If they had implemented some form of readback and check-at-base like I suspect my local bus company does* then they could match card IDs to wildly changing balances and invalidate the IDs of the cards that are being hacked.
Another layer of security such as combining the current balance, the date/time of last transaction and using the card ID as a salt being pumped into a simple bcrypt routine to produce a validation hash would have also foiled this method.
This sounds like sloppy implementation security around guarding the validity of the balance. Nothing to see here.
Bank cards are a different matter. My bank card identifies itself to my phone as a simple Mifare Classic, with a lot of locked sectors. Nothing unusual. When presented to my cracking tool my bank card thinks about it then starts to return timeouts on the sector probes. On the second run, my bank card times out immediately and refuses to talk to the reader. While the chip structure of my bank card may well be a Classic inside, there is something else in there. There is a guard that is sitting between the RFID interface and the chip that is preventing the repeated probings needed to crack the keys. Your bank cards are safe for a while.

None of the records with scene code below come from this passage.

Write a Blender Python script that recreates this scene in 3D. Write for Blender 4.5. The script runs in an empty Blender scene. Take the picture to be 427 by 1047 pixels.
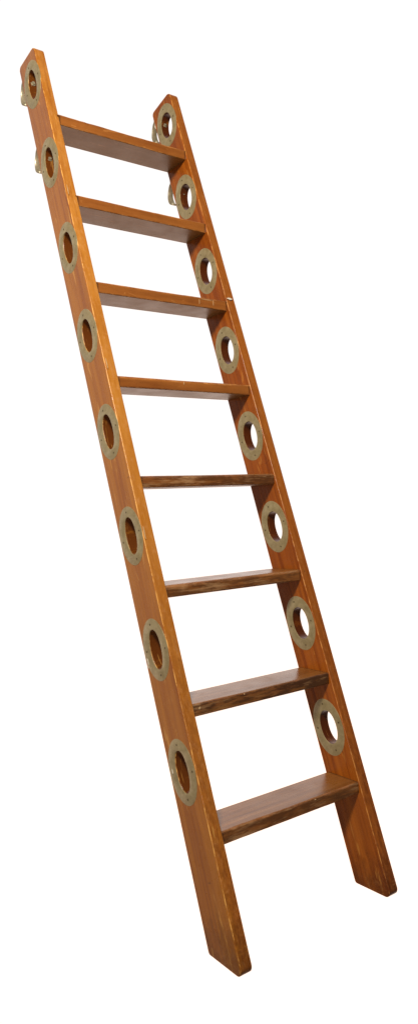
import bpy, bmesh, math, random
from mathutils import Matrix, Vector
random.seed(4)
scene = bpy.context.scene
col = scene.collection

# ---------------------------------------------------------------- camera
cam_d = bpy.data.cameras.new('camera'); cam = bpy.data.objects.new('camera', cam_d); col.objects.link(cam)
cam_d.sensor_fit = 'VERTICAL'; cam_d.sensor_height = 36.0; cam_d.lens = 0.740845 * 36.0
cam_d.shift_y = -2.76 / 1047
cam_d.clip_start = 0.05; cam_d.clip_end = 200
R3 = Matrix(((0.805662, 0.04157, -0.590915), (-0.590107, -0.030906, -0.806733), (-0.051799, 0.998657, -0.00037)))
M4 = R3.to_4x4(); M4.translation = Vector((-1.029017, -1.341892, 1.02718))
cam.matrix_world = M4
scene.camera = cam

# ---------------------------------------------------------------- world: white studio cyclorama behind, dim studio behind the camera
world = bpy.data.worlds.new('World'); scene.world = world; world.use_nodes = True
wt = world.node_tree; wt.nodes.clear()
wo = wt.nodes.new('ShaderNodeOutputWorld'); bg = wt.nodes.new('ShaderNodeBackground')
tc = wt.nodes.new('ShaderNodeTexCoord')
dot = wt.nodes.new('ShaderNodeVectorMath'); dot.operation = 'DOT_PRODUCT'
dot.inputs[1].default_value = (0.591, 0.807, 0.0)
ramp = wt.nodes.new('ShaderNodeValToRGB')
ramp.color_ramp.elements[0].position = 0.64; ramp.color_ramp.elements[0].color = (0.085, 0.078, 0.07, 1)
ramp.color_ramp.elements[1].position = 0.82; ramp.color_ramp.elements[1].color = (1.10, 1.03, 1.0, 1)
mp = wt.nodes.new('ShaderNodeMapRange'); mp.inputs[1].default_value = -1; mp.inputs[2].default_value = 1
wt.links.new(tc.outputs['Generated'], dot.inputs[0]); wt.links.new(dot.outputs['Value'], mp.inputs[0])
wt.links.new(mp.outputs[0], ramp.inputs[0])
# the sweep's floor side is a warmer, brighter white than its wall
sxw = wt.nodes.new('ShaderNodeSeparateXYZ'); wt.links.new(tc.outputs['Generated'], sxw.inputs[0])
mz = wt.nodes.new('ShaderNodeMapRange'); mz.inputs[1].default_value = 0.05; mz.inputs[2].default_value = -0.35
wt.links.new(sxw.outputs[2], mz.inputs[0])
tint = wt.nodes.new('ShaderNodeMix'); tint.data_type = 'RGBA'
tint.inputs[6].default_value = (1, 1, 1, 1); tint.inputs[7].default_value = (1.38, 1.14, 1.0, 1)
wt.links.new(mz.outputs[0], tint.inputs[0])
mulw = wt.nodes.new('ShaderNodeMix'); mulw.data_type = 'RGBA'; mulw.blend_type = 'MULTIPLY'; mulw.inputs[0].default_value = 1
wt.links.new(ramp.outputs[0], mulw.inputs[6]); wt.links.new(tint.outputs[2], mulw.inputs[7])
wt.links.new(mulw.outputs[2], bg.inputs[0])
bg.inputs[1].default_value = 1.02
wt.links.new(bg.outputs[0], wo.inputs[0])

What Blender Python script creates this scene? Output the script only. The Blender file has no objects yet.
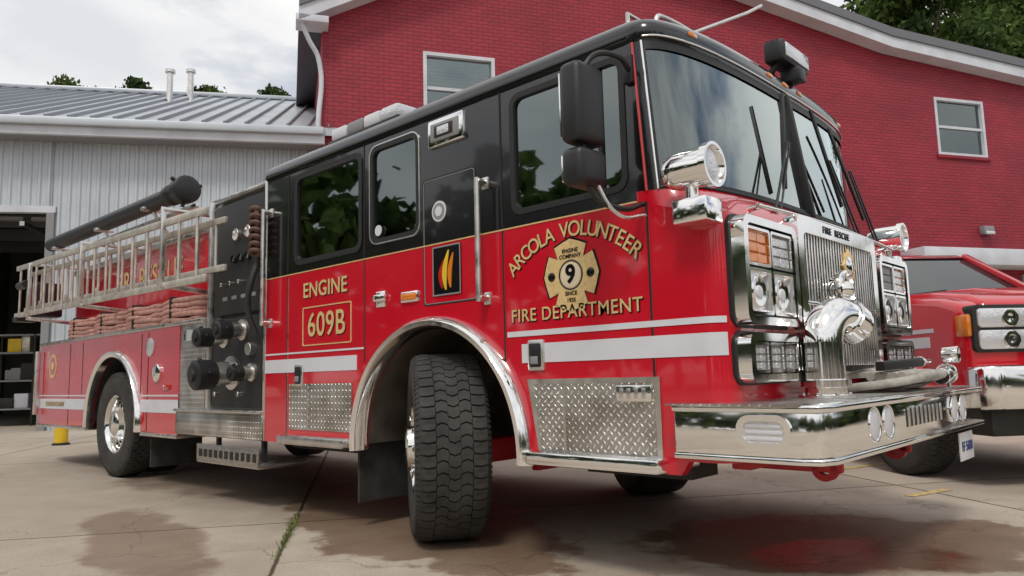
import bpy, bmesh, math, random
import numpy as np
from mathutils import Vector, Matrix
random.seed(4); rng=np.random.RandomState(7)
S=bpy.context.scene
# ------------------------------------------------------------------ materials
def nodes(m): m.use_nodes=True; return m.node_tree.nodes, m.node_tree.links
def mat(name,col,rough=0.5,metal=0.0,coat=0.0,spec=0.5,var=0.0,vscale=6.0,bump=0.0,bscale=60.0,rvar=0.0,ior=1.5):
    m=bpy.data.materials.new(name); N,L=nodes(m); b=N['Principled BSDF']
    b.inputs['Base Color'].default_value=(*col,1); b.inputs['Roughness'].default_value=rough
    b.inputs['Metallic'].default_value=metal; b.inputs['Coat Weight'].default_value=coat; b.inputs['Coat Roughness'].default_value=0.04
    b.inputs['IOR'].default_value=ior
    tc=N.new('ShaderNodeTexCoord')
    if var>0 or rvar>0:
        n=N.new('ShaderNodeTexNoise'); n.inputs['Scale'].default_value=vscale; n.inputs['Detail'].default_value=6
        L.new(tc.outputs['Object'],n.inputs['Vector'])
        if var>0:
            r=N.new('ShaderNodeValToRGB'); r.color_ramp.elements[0].position=0.3; r.color_ramp.elements[1].position=0.7
            r.color_ramp.elements[0].color=(*[c*(1-var) for c in col],1); r.color_ramp.elements[1].color=(*[min(1,c*(1+var)) for c in col],1)
            L.new(n.outputs['Fac'],r.inputs['Fac']); L.new(r.outputs[0],b.inputs['Base Color'])
        if rvar>0:
            mr=N.new('ShaderNodeMapRange'); mr.inputs['From Min'].default_value=0.3; mr.inputs['From Max'].default_value=0.7
            mr.inputs['To Min'].default_value=max(0,rough-rvar); mr.inputs['To Max'].default_value=rough+rvar
            L.new(n.outputs['Fac'],mr.inputs['Value']); L.new(mr.outputs[0],b.inputs['Roughness'])
    if bump>0:
        n2=N.new('ShaderNodeTexNoise'); n2.inputs['Scale'].default_value=bscale; n2.inputs['Detail'].default_value=4
        L.new(tc.outputs['Object'],n2.inputs['Vector'])
        bp=N.new('ShaderNodeBump'); bp.inputs['Strength'].default_value=bump; bp.inputs['Distance'].default_value=0.01
        L.new(n2.outputs['Fac'],bp.inputs['Height']); L.new(bp.outputs[0],b.inputs['Normal'])
    return m
def math_(N,L,op,a,b=None,c=None):
    n=N.new('ShaderNodeMath'); n.operation=op
    for i,v in enumerate((a,b,c)):
        if v is None: continue
        if isinstance(v,(int,float)): n.inputs[i].default_value=v
        else: L.new(v,n.inputs[i])
    return n.outputs[0]
RED=mat('red_paint',(0.58,0.004,0.020),0.24,0,1.0,rvar=0.06,vscale=3,bump=0.02,bscale=4)
REDB=mat('red_frame_paint',(0.42,0.010,0.016),0.45)
BLK=mat('black_paint',(0.004,0.004,0.005),0.22,0,0.7,bump=0.02,bscale=4)
CHR=mat('chrome',(0.90,0.89,0.87),0.10,1.0,rvar=0.05,vscale=9,bump=0.04,bscale=5)
ALU=mat('brushed_aluminium',(0.70,0.68,0.65),0.33,1.0,var=0.12,vscale=12,rvar=0.1)
LADM=mat('worn_aluminium',(0.58,0.54,0.48),0.45,0.6,var=0.25,vscale=8)
RUB=mat('tyre_rubber',(0.042,0.040,0.037),0.8,var=0.4,vscale=7,bump=0.25,bscale=120)
PLA=mat('black_plastic',(0.012,0.012,0.013),0.42,bump=0.1,bscale=200)
GAS=mat('rubber_gasket',(0.012,0.012,0.012),0.5)
DRK=mat('dark_void',(0.01,0.01,0.01),0.8)
CHS=mat('chassis_black',(0.022,0.020,0.018),0.65,var=0.4)
WHT=mat('white_reflective_tape',(0.66,0.67,0.71),0.35,0,0.3,var=0.05)
GOLD=mat('gold_leaf',(0.80,0.58,0.27),0.36,0.25,var=0.15,vscale=40)
AMB=mat('amber_lens',(0.75,0.22,0.02),0.15,0,1)
REDL=mat('red_lens',(0.5,0.02,0.02),0.15,0,1)
CLR=mat('clear_lens',(0.68,0.69,0.72),0.14,0.35,1,bump=0.6,bscale=70)
GREY=mat('grey_trim',(0.25,0.25,0.26),0.5)
HOSE=mat('hose_jacket',(0.60,0.34,0.29),0.85,var=0.25,vscale=18,bump=0.3,bscale=90)
HOSG=mat('hose_canvas_grey',(0.40,0.37,0.33),0.85,var=0.25,vscale=18,bump=0.3,bscale=90)
INT=mat('cab_interior',(0.06,0.06,0.065),0.7,var=0.2)
SEAT=mat('seat_vinyl',(0.05,0.05,0.055),0.5)
YEL=mat('yellow_paint',(0.75,0.50,0.02),0.5,var=0.1)
def diamond():
    m=bpy.data.materials.new('diamond_plate'); N,L=nodes(m); b=N['Principled BSDF']
    b.inputs['Base Color'].default_value=(0.60,0.58,0.55,1); b.inputs['Metallic'].default_value=1; b.inputs['Roughness'].default_value=0.27
    tc=N.new('ShaderNodeTexCoord'); sp=N.new('ShaderNodeSeparateXYZ'); L.new(tc.outputs['Object'],sp.inputs[0])
    X,Y,Z=sp.outputs; k=24.0
    zy=math_(N,L,'ADD',Z,Y)
    u=math_(N,L,'MULTIPLY',math_(N,L,'ADD',X,zy),k); v=math_(N,L,'MULTIPLY',math_(N,L,'SUBTRACT',X,zy),k)
    fu=math_(N,L,'SUBTRACT',math_(N,L,'FRACT',u),0.5); fv=math_(N,L,'SUBTRACT',math_(N,L,'FRACT',v),0.5)
    par=math_(N,L,'ABSOLUTE',math_(N,L,'MODULO',math_(N,L,'ADD',math_(N,L,'FLOOR',u),math_(N,L,'FLOOR',v)),2.0))
    d=math_(N,L,'SUBTRACT',fv,fu)
    a=math_(N,L,'ADD',fu,math_(N,L,'MULTIPLY',d,par)); c=math_(N,L,'SUBTRACT',fv,math_(N,L,'MULTIPLY',d,par))
    e=math_(N,L,'ADD',math_(N,L,'POWER',math_(N,L,'DIVIDE',a,0.46),2.0),math_(N,L,'POWER',math_(N,L,'DIVIDE',c,0.16),2.0))
    h=math_(N,L,'MAXIMUM',math_(N,L,'SUBTRACT',1.0,e),0.0)
    bp=N.new('ShaderNodeBump'); bp.inputs['Strength'].default_value=1.0; bp.inputs['Distance'].default_value=0.004
    L.new(h,bp.inputs['Height']); L.new(bp.outputs[0],b.inputs['Normal'])
    n=N.new('ShaderNodeTexNoise'); n.inputs['Scale'].default_value=5; L.new(tc.outputs['Object'],n.inputs['Vector'])
    r=N.new('ShaderNodeValToRGB'); r.color_ramp.elements[0].color=(0.42,0.39,0.35,1); r.color_ramp.elements[1].color=(0.75,0.74,0.72,1)
    r.color_ramp.elements[0].position=.35; r.color_ramp.elements[1].position=.65
    L.new(n.outputs['Fac'],r.inputs[0]); L.new(r.outputs[0],b.inputs['Base Color'])
    return m
DIA=diamond()
def glassmat(name,tint,f=1.0):
    m=bpy.data.materials.new(name); N,L=nodes(m); N.clear()
    o=N.new('ShaderNodeOutputMaterial'); t=N.new('ShaderNodeBsdfTransparent'); t.inputs[0].default_value=(*tint,1)
    g=N.new('ShaderNodeBsdfGlossy'); g.inputs['Roughness'].default_value=0.02; g.inputs['Color'].default_value=(0.85,0.95,0.95,1)
    fr=N.new('ShaderNodeFresnel'); fr.inputs['IOR'].default_value=1.75
    mx=N.new('ShaderNodeMixShader'); mm=math_(N,L,'MINIMUM',math_(N,L,'MULTIPLY',fr.outputs[0],f),1.0)
    L.new(mm,mx.inputs[0]); L.new(t.outputs[0],mx.inputs[1]); L.new(g.outputs[0],mx.inputs[2]); L.new(mx.outputs[0],o.inputs[0])
    return m
GLS=glassmat('windshield_glass',(0.30,0.42,0.40),2.6)
GLT=glassmat('tinted_glass',(0.08,0.10,0.10),1.9)
# ------------------------------------------------------------------ mesh helpers
def empty(name,loc=(0,0,0),rz=0):
    e=bpy.data.objects.new(name,None); e.location=loc; e.rotation_euler=(0,0,rz); S.collection.objects.link(e); return e
def link(name,bm,m,par,smooth=False,M=None):
    me=bpy.data.meshes.new(name); bmesh.ops.recalc_face_normals(bm,faces=bm.faces)
    bm.to_mesh(me); bm.free()
    ms=m if isinstance(m,(list,tuple)) else [m]
    for q in ms: me.materials.append(q)
    if smooth:
        me.polygons.foreach_set('use_smooth',[True]*len(me.polygons))
        try: me.set_sharp_from_angle(angle=math.radians(40))
        except Exception: pass
    o=bpy.data.objects.new(name,me); S.collection.objects.link(o)
    if par: o.parent=par
    if M is not None: o.matrix_local=M
    return o
def box(name,x0,x1,y0,y1,z0,z1,m,par,bev=0.0,M=None,seg=2):
    bm=bmesh.new(); v=[bm.verts.new((x,y,z)) for x in (x0,x1) for y in (y0,y1) for z in (z0,z1)]
    for f in ((0,1,3,2),(4,6,7,5),(0,4,5,1),(2,3,7,6),(0,2,6,4),(1,5,7,3)): bm.faces.new([v[i] for i in f])
    if bev>0: bmesh.ops.bevel(bm,geom=bm.edges[:],offset=bev,segments=seg,affect='EDGES',profile=0.5)
    return link(name,bm,m,par,bev>0,M)
def prism(name,pts,ax,a0,a1,m,par,bev=0.0,M=None,smooth=False,seg=2):
    f={'y':lambda p,a:(p[0],a,p[1]),'x':lambda p,a:(a,p[0],p[1]),'z':lambda p,a:(p[0],p[1],a)}[ax]
    bm=bmesh.new(); A=[bm.verts.new(f(p,a0)) for p in pts]; B=[bm.verts.new(f(p,a1)) for p in pts]; n=len(pts)
    bm.faces.new(A); bm.faces.new(B[::-1])
    for i in range(n): bm.faces.new((A[i],A[(i+1)%n],B[(i+1)%n],B[i]))
    bmesh.ops.recalc_face_normals(bm,faces=bm.faces)
    if bev>0: bmesh.ops.bevel(bm,geom=[e for e in bm.edges if len(e.link_faces)==2 and e.calc_face_angle(0)>0.5],offset=bev,segments=seg,affect='EDGES',profile=0.5)
    return link(name,bm,m,par,bev>0 or smooth,M)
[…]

*My local bus company uses Desfire cards, so I haven't been able to check their methods.
There was a guy who made a microcontroller based mifare read/writer, which could emulate the oyster cards used on London transport. In addition to reading and writing the contents on the oyster card, he could clone the cards of others then use those accounts for travel.
He never released the code and specs of what he did, but I remember there being a bit of a rukus a couple of years later about a large number of fraudulent oyster top-ups popping up, with TFL making changes to the system (Oyster is Mifare classic, from what I remember).
Presumably now they don't store the balance on the card, but some sort of ID which is linked to a central account. Still possible to clone them, but not to just issue "free" top ups.
It was deemed too expensive to rip out every single Oyster-enabled device and replace with a newer system, so I suspect that the above loophole is still viable, for those with the time and inclination for it.
"The problem is, indeed, the lowest security cards are the cheapest. And NXP, of course, is not withdrawing lowest sec cards because of low cost and massive revenue (people don't understand security and of course buy the cheapest)."
Maybe they *do* understand security. Given they're loading $16 on the card, and it's for an intangible asset (unauthorized use of the transit) rather than tangible (lifting $16 worth of items from a store or something), they may have gone in knowing they were not getting the highest security card, ran the numbers and figured the card cost savings outweighed the fraud risk. I wonder if it could be "fixed" on the back end like the Dutch system in a post above, so "Android reloaded" cards would be deactivated.